# REQUIREMENT
Exactly repeat the material, dropping every picture from the copy.

# INFORMATION SHOWN
==================================================
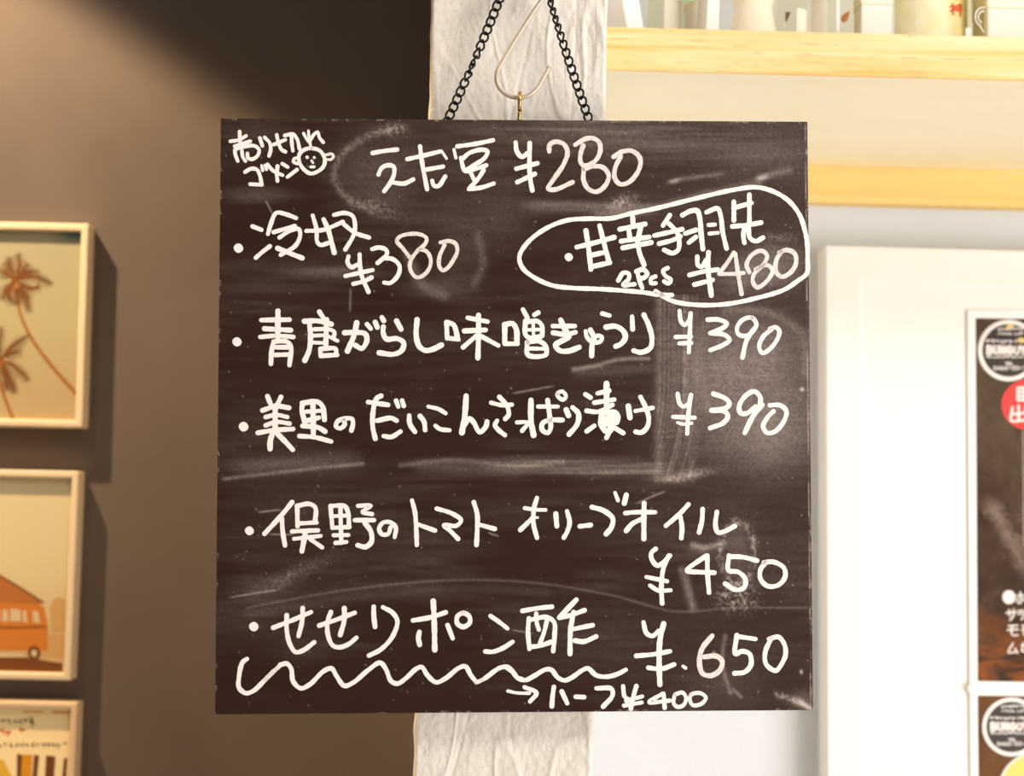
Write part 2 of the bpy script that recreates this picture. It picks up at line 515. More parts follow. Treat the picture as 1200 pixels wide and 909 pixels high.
    # round 480
    c += ell(900, 312, 48, 26, .20, -10, 1.6)*(.6+.6*bl) + ell(912, 278, 22, 6, .18)*fn + ell(880, 325, 60, 16, .10)
    # below 380
    c += poly([(478, 300), (496, 335), (520, 346)], 6, .13) + ell(510, 335, 40, 16, .08) + ell(540, 290, 30, 50, .05)
    c += poly([(560, 275), (566, 310), (556, 332)], 5, .10) + ell(590, 250, 30, 30, .07)
    c += ell(400, 320, 50, 8, .13)*(.4+hs) + ell(300, 228, 40, 10, .10) + seg(411, 337, 410, 366, 1.2, .22)
    # little streak above the daikon line
    c += poly([(672, 433), (700, 428), (725, 421), (760, 420)], 2.4, .32) + seg(670, 437, 770, 430, 6, .08)
    # finger oval and drip by 450
    e = np.sqrt(((X-864)/20.)**2+((Y-648)/36.)**2)
    c += np.exp(-((e-1)/.14)**2)*.34*fn*fn*1.6 + ell(864, 645, 20, 34, .10) 
    c += ell(864, 700, 22, 16, .42, 0, 1.5)*fn*fn*1.5
    c += poly([(800, 668), (806, 690), (812, 712)], 4.5, .30)*(.4+vs_*.8) + poly([(812, 638), (828, 641), (848, 636)], 3, .34) + ell(822, 644, 14, 4, .2)
    c += poly([(290, 712), (400, 692), (520, 680), (620, 682), (720, 698), (790, 716), (860, 712), (945, 712)], 1.6, .12)
    c += poly([(290, 720), (420, 700), (560, 690), (640, 694)], 6, .04)
    c += ell(340, 675, 42, 8, .15, -25)*(.3+fn) + ell(310, 690, 40, 14, .06)
    # near the 650
    c += poly([(850, 745), (846, 775), (856, 812)], 2.4, .2) + seg(858, 806, 870, 818, 2, .22) + ell(850, 800, 40, 22, .05)
    c += seg(906, 812, 934, 821, 3.5, .35)*fn*1.4 + ell(938, 823, 7, 3.5, .9, 20) + ell(946, 828, 5, 2.6, .9, 25) + ell(940, 820, 14, 9, .14)
    c += ell(939, 787, 1.6, 2.2, .9) + ell(940, 456, 2.4, 2.2, .9)
    # pale scratches
    for s in ((311, 234, 319, 250), (268, 700, 330, 690), (650, 452, 600, 461), (302, 600, 330, 597), (315, 626, 345, 626),
              (585, 628, 572, 624), (745, 590, 780, 575), (600, 738, 625, 742), (838, 762, 830, 772)):
        c += seg(*s, 1.0, .35)
    # specks of chalk and worn varnish at the edges
    for _ in range(420):
        cx, cy = rs.uniform(258, 948), rs.uniform(145, 828); r_ = rs.uniform(.6, .95)
        i = (np.abs(X-cx) < 5) & (np.abs(Y-cy) < 5)
        c[i] += (rs.uniform(.1, .45)*np.exp(-(((X-cx)**2+(Y-cy)**2)/(r_*r_))))[i]
    ed = np.minimum.reduce([X-(259-.0098*(Y-138)), (946+.0095*(Y-142))-X, Y-(138.7+.006*(X-259)), (836.6-.0072*(X-252))-Y])
    rd = (946+.0095*(Y-142))-X
    c += np.exp(-((rd-2.2)/.7)**2)*np.where(vnoise(.05, .05, 24) > .45, .5, .08)*(.3+vnoise(.6, .12, 25))
    c += (ed < 1.8)*np.where(vnoise(.16, .16, 21) > .70, .6, 0)*vnoise(.9, .9, 22)**2
    return np.clip((c-.035)*.85*(.62+.18*hs+.45*fn), 0, 1)

def board_face():
    us, vs_ = np.linspace(0, 1, NX), np.linspace(0, 1, NY)
    c3 = [on_board(q) for q in CORN]
    pts, X, Y = [], np.zeros((NY, NX)), np.zeros((NY, NX))
    inv = cam_rot.transposed()
    arr = np.zeros((NY, NX, 3))
    C = [np.array(c) for c in c3]
    for j, v in enumerate(vs_):
        l, r = C[0]*(1-v)+C[3]*v, C[1]*(1-v)+C[2]*v
        arr[j] = l[None]*(1-us)[:, None] + r[None]*us[:, None]
    rel = (arr - np.array(CAM_POS)) @ np.array(inv).T
    X = W_IMG/2 - rel[..., 0]/rel[..., 2]*F_PX
    Y = H_IMG/2 + rel[..., 1]/rel[..., 2]*F_PX
    ch = chalk_field(X, Y)
    verts = [tuple(p) for p in arr.reshape(-1, 3)]
    faces = [(j*NX+i, (j+1)*NX+i, (j+1)*NX+i+1, j*NX+i+1) for j in range(NY-1) for i in range(NX-1)]
    # bevelled rim, sides and back
    k = len(verts)
    ring = list(range(NX)) + [j*NX+NX-1 for j in range(1, NY)] + [(NY-1)*NX+i for i in range(NX-2, -1, -1)] + [j*NX for j in range(NY-2, 0, -1)]
    m = len(ring); nb = np.array(BN)
    cen = np.mean(C, axis=0); flat = arr.reshape(-1, 3)
    for q in ring: verts.append(tuple(flat[q] + (flat[q]-cen)*.0011 - nb*.0006))
    for q in ring: verts.append(tuple(flat[q] + (flat[q]-cen)*.0011 - nb*BTHICK))
    for i in range(m):
        j = (i+1) % m
        faces.append((ring[j], ring[i], k+i, k+j)); faces.append((k+j, k+i, k+m+i, k+m+j))
    faces.append(tuple(k+m+i for i in range(m)))
    o = mesh_obj('panel', verts, faces, M_board, board, smooth=False)
    a = o.data.attributes.new('chalk', 'FLOAT', 'POINT')
    a.data.foreach_set('value', np.concatenate([ch.reshape(-1), np.zeros(2*m)]).astype(np.float32))
    return o

M_board = mat('brown_blackboard_paint', (.05, .03, .02), .6, .12)
_at = nd(M_board, 'ShaderNodeAttribute', attribute_name='chalk')
_v = coords(M_board, (1, 1, 1)); _g = noise_n(M_board, coords(M_board, (14, 14, 90)), 1, 5, .6)
_sp = noise_n(M_board, _v, 900, 2, .6)
_base = ramp(M_board, _g, [(.35, (.0270, .0122, .0080)), (.65, (.0325, .0155, .0108))])
_fac = math_n(M_board, 'MULTIPLY', _at.outputs['Fac'], math_n(M_board, 'ADD', math_n(M_board, 'MULTIPLY', _sp, 1.2), .45), True)
_c = mix_n(M_board, _fac, _base, (.62, .53, .485))
ln(M_board, _c, bsdf(M_board).inputs['Base Color'])
board_face()

M_ink = mat('white_marker_ink', (.895, .865, .84), .65, .2)
M_worn = mat('worn_white_marker_ink', (.70, .65, .62), .7, .15)
ln(M_worn, ramp(M_worn, noise_n(M_worn, coords(M_worn), 420, 3, .6), [(.36, (.66, .61, .575)), (.6, (.86, .815, .78))]), bsdf(M_worn).inputs['Base Color'])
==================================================
# TASK OUTPUT
Write part 2 of the bpy script that recreates this picture. It picks up at line 515. More parts follow. Treat the picture as 1200 pixels wide and 909 pixels high.
    # round 480
    c += ell(900, 312, 48, 26, .20, -10, 1.6)*(.6+.6*bl) + ell(912, 278, 22, 6, .18)*fn + ell(880, 325, 60, 16, .10)
    # below 380
    c += poly([(478, 300), (496, 335), (520, 346)], 6, .13) + ell(510, 335, 40, 16, .08) + ell(540, 290, 30, 50, .05)
    c += poly([(560, 275), (566, 310), (556, 332)], 5, .10) + ell(590, 250, 30, 30, .07)
    c += ell(400, 320, 50, 8, .13)*(.4+hs) + ell(300, 228, 40, 10, .10) + seg(411, 337, 410, 366, 1.2, .22)
    # little streak above the daikon line
    c += poly([(672, 433), (700, 428), (725, 421), (760, 420)], 2.4, .32) + seg(670, 437, 770, 430, 6, .08)
    # finger oval and drip by 450
    e = np.sqrt(((X-864)/20.)**2+((Y-648)/36.)**2)
    c += np.exp(-((e-1)/.14)**2)*.34*fn*fn*1.6 + ell(864, 645, 20, 34, .10) 
    c += ell(864, 700, 22, 16, .42, 0, 1.5)*fn*fn*1.5
    c += poly([(800, 668), (806, 690), (812, 712)], 4.5, .30)*(.4+vs_*.8) + poly([(812, 638), (828, 641), (848, 636)], 3, .34) + ell(822, 644, 14, 4, .2)
    c += poly([(290, 712), (400, 692), (520, 680), (620, 682), (720, 698), (790, 716), (860, 712), (945, 712)], 1.6, .12)
    c += poly([(290, 720), (420, 700), (560, 690), (640, 694)], 6, .04)
    c += ell(340, 675, 42, 8, .15, -25)*(.3+fn) + ell(310, 690, 40, 14, .06)
    # near the 650
    c += poly([(850, 745), (846, 775), (856, 812)], 2.4, .2) + seg(858, 806, 870, 818, 2, .22) + ell(850, 800, 40, 22, .05)
    c += seg(906, 812, 934, 821, 3.5, .35)*fn*1.4 + ell(938, 823, 7, 3.5, .9, 20) + ell(946, 828, 5, 2.6, .9, 25) + ell(940, 820, 14, 9, .14)
    c += ell(939, 787, 1.6, 2.2, .9) + ell(940, 456, 2.4, 2.2, .9)
    # pale scratches
    for s in ((311, 234, 319, 250), (268, 700, 330, 690), (650, 452, 600, 461), (302, 600, 330, 597), (315, 626, 345, 626),
              (585, 628, 572, 624), (745, 590, 780, 575), (600, 738, 625, 742), (838, 762, 830, 772)):
        c += seg(*s, 1.0, .35)
    # specks of chalk and worn varnish at the edges
    for _ in range(420):
        cx, cy = rs.uniform(258, 948), rs.uniform(145, 828); r_ = rs.uniform(.6, .95)
        i = (np.abs(X-cx) < 5) & (np.abs(Y-cy) < 5)
        c[i] += (rs.uniform(.1, .45)*np.exp(-(((X-cx)**2+(Y-cy)**2)/(r_*r_))))[i]
    ed = np.minimum.reduce([X-(259-.0098*(Y-138)), (946+.0095*(Y-142))-X, Y-(138.7+.006*(X-259)), (836.6-.0072*(X-252))-Y])
    rd = (946+.0095*(Y-142))-X
    c += np.exp(-((rd-2.2)/.7)**2)*np.where(vnoise(.05, .05, 24) > .45, .5, .08)*(.3+vnoise(.6, .12, 25))
    c += (ed < 1.8)*np.where(vnoise(.16, .16, 21) > .70, .6, 0)*vnoise(.9, .9, 22)**2
    return np.clip((c-.035)*.85*(.62+.18*hs+.45*fn), 0, 1)

def board_face():
    us, vs_ = np.linspace(0, 1, NX), np.linspace(0, 1, NY)
    c3 = [on_board(q) for q in CORN]
    pts, X, Y = [], np.zeros((NY, NX)), np.zeros((NY, NX))
    inv = cam_rot.transposed()
    arr = np.zeros((NY, NX, 3))
    C = [np.array(c) for c in c3]
    for j, v in enumerate(vs_):
        l, r = C[0]*(1-v)+C[3]*v, C[1]*(1-v)+C[2]*v
        arr[j] = l[None]*(1-us)[:, None] + r[None]*us[:, None]
    rel = (arr - np.array(CAM_POS)) @ np.array(inv).T
    X = W_IMG/2 - rel[..., 0]/rel[..., 2]*F_PX
    Y = H_IMG/2 + rel[..., 1]/rel[..., 2]*F_PX
    ch = chalk_field(X, Y)
    verts = [tuple(p) for p in arr.reshape(-1, 3)]
    faces = [(j*NX+i, (j+1)*NX+i, (j+1)*NX+i+1, j*NX+i+1) for j in range(NY-1) for i in range(NX-1)]
    # bevelled rim, sides and back
    k = len(verts)
    ring = list(range(NX)) + [j*NX+NX-1 for j in range(1, NY)] + [(NY-1)*NX+i for i in range(NX-2, -1, -1)] + [j*NX for j in range(NY-2, 0, -1)]
    m = len(ring); nb = np.array(BN)
    cen = np.mean(C, axis=0); flat = arr.reshape(-1, 3)
    for q in ring: verts.append(tuple(flat[q] + (flat[q]-cen)*.0011 - nb*.0006))
    for q in ring: verts.append(tuple(flat[q] + (flat[q]-cen)*.0011 - nb*BTHICK))
    for i in range(m):
        j = (i+1) % m
        faces.append((ring[j], ring[i], k+i, k+j)); faces.append((k+j, k+i, k+m+i, k+m+j))
    faces.append(tuple(k+m+i for i in range(m)))
    o = mesh_obj('panel', verts, faces, M_board, board, smooth=False)
    a = o.data.attributes.new('chalk', 'FLOAT', 'POINT')
    a.data.foreach_set('value', np.concatenate([ch.reshape(-1), np.zeros(2*m)]).astype(np.float32))
    return o

M_board = mat('brown_blackboard_paint', (.05, .03, .02), .6, .12)
_at = nd(M_board, 'ShaderNodeAttribute', attribute_name='chalk')
_v = coords(M_board, (1, 1, 1)); _g = noise_n(M_board, coords(M_board, (14, 14, 90)), 1, 5, .6)
_sp = noise_n(M_board, _v, 900, 2, .6)
_base = ramp(M_board, _g, [(.35, (.0270, .0122, .0080)), (.65, (.0325, .0155, .0108))])
_fac = math_n(M_board, 'MULTIPLY', _at.outputs['Fac'], math_n(M_board, 'ADD', math_n(M_board, 'MULTIPLY', _sp, 1.2), .45), True)
_c = mix_n(M_board, _fac, _base, (.62, .53, .485))
ln(M_board, _c, bsdf(M_board).inputs['Base Color'])
board_face()

M_ink = mat('white_marker_ink', (.895, .865, .84), .65, .2)
M_worn = mat('worn_white_marker_ink', (.70, .65, .62), .7, .15)
ln(M_worn, ramp(M_worn, noise_n(M_worn, coords(M_worn), 420, 3, .6), [(.36, (.66, .61, .575)), (.6, (.86, .815, .78))]), bsdf(M_worn).inputs['Base Color'])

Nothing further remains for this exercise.